An even bigger tax shift awaits if you switch from being an employee to an independent contractor, warned Bailey Tocco, managing director at tax/accounting firm CBIZ MHM in Phoenix.

For example, contractors often can deduct expenses normally covered by employers such as computers, business travel, supplies and home-office costs, she said. But they also must pay a higher self-employment tax and should prepare to make quarterly estimated payments, as nobody will withhold taxes from paychecks.

"There's a lot of movement to contract work," Tocco noted.

Those making the switch should mind the different tax and cash-flow ramifications, she added.

4. Should you reevaluate your budget?

A new job likely will bring changes in both income and expenses, making it a good idea to take another look at your budget, said Nayan Ranchhod, managing director of Silver Lining Wealth Advisors in Scottsdale.

Your income could change substantially, and the costs you have borne for workplace benefits could change, too, possibly altering your take-home pay significantly.

For example, your new employer might not let you participate in its 401(k) plan for maybe three months, Ranchhod said. Consequently, you could reap an unusually high amount of take-home pay over that period. Make sure you realize it's temporary, if you intend to join the employer's retirement plan eventually.

A new job likely will bring changes in both income and expenses, making it a good idea to take another look at your budget, suggests Nayan Ranchhod, managing director of Silver Lining Wealth Advisors in Scottsdale.

You might add more to other savings or investment accounts over this period or elect to pay down credit card debts, he said.

You would have more money to work with if you receive a signing bonus.

These incentives appear more common at a time when many employers are having trouble attracting workers.

5. What to do with your 401(k) plan?

If you already joined a 401(k) plan, you face several options.

You could leave the account at your old employer (if that option is available), switch to the new employer's retirement plan (if available), transfer the money into a rollover Individual Retirement Account or cash it out.

Transferring the money to a rollover IRA at a brokerage of your choice often is a good choice, providing flexibility, a wide choice of investments and the ability to consolidate investments.

With a rollover IRA, you also retain the tax-sheltered nature of the account. However, 401(k) plans typically feature greater creditor protection compared to IRAs.

Cashing out your 401(k) and spending the money usually is the worst decision.

You would incur ordinary taxes on the amount withdrawn and a 10% penalty if you're under age 59 1/2. Plus, you would remove money from your retirement account, possibly setting you back years — if not decades.
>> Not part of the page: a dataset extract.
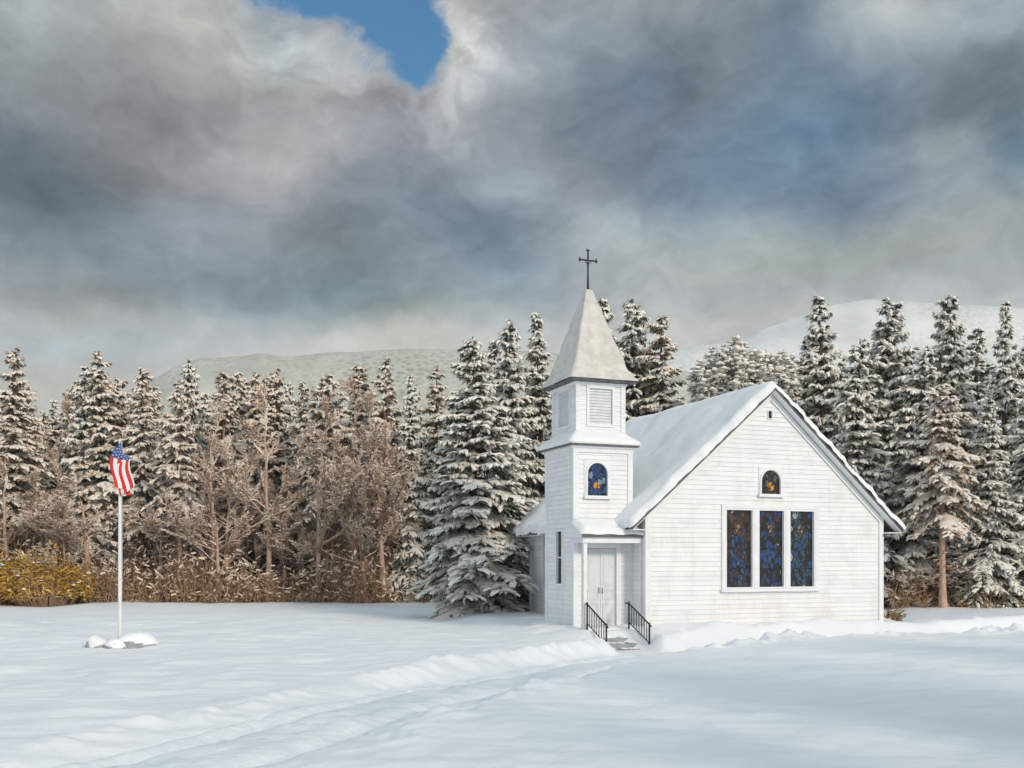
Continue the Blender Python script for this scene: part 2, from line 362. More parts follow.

6. Are you ready to scrutinize benefits?

A new job usually entails a lot of change — new colleagues, a new culture and possibly different responsibilities.

It all could feel overwhelming, but you should make time to get acquainted with the many health, retirement and other benefits at your new workplace.

In fact, it's a fresh chance to evaluate some of the less-obvious benefits that might be available such as dependent-care help, tuition reimbursement plans, employee-discount programs and disability insurance, Ranchhod said.

Disability insurance isn't just for physical injuries.

"It also could be good for mental health, being burned out or having stress-related issues," he said. It's a means to protect one of your most important assets — your paycheck.

Read more on mental health: Should I disclose my depression struggles during a job interview? Ask HR

Choosing the right benefits package isn't so critical if you land a new job in late summer or early fall. That's because the annual open-enrollment season typically starts in early November, so you will have another chance to get things right if you failed to do so when first hired.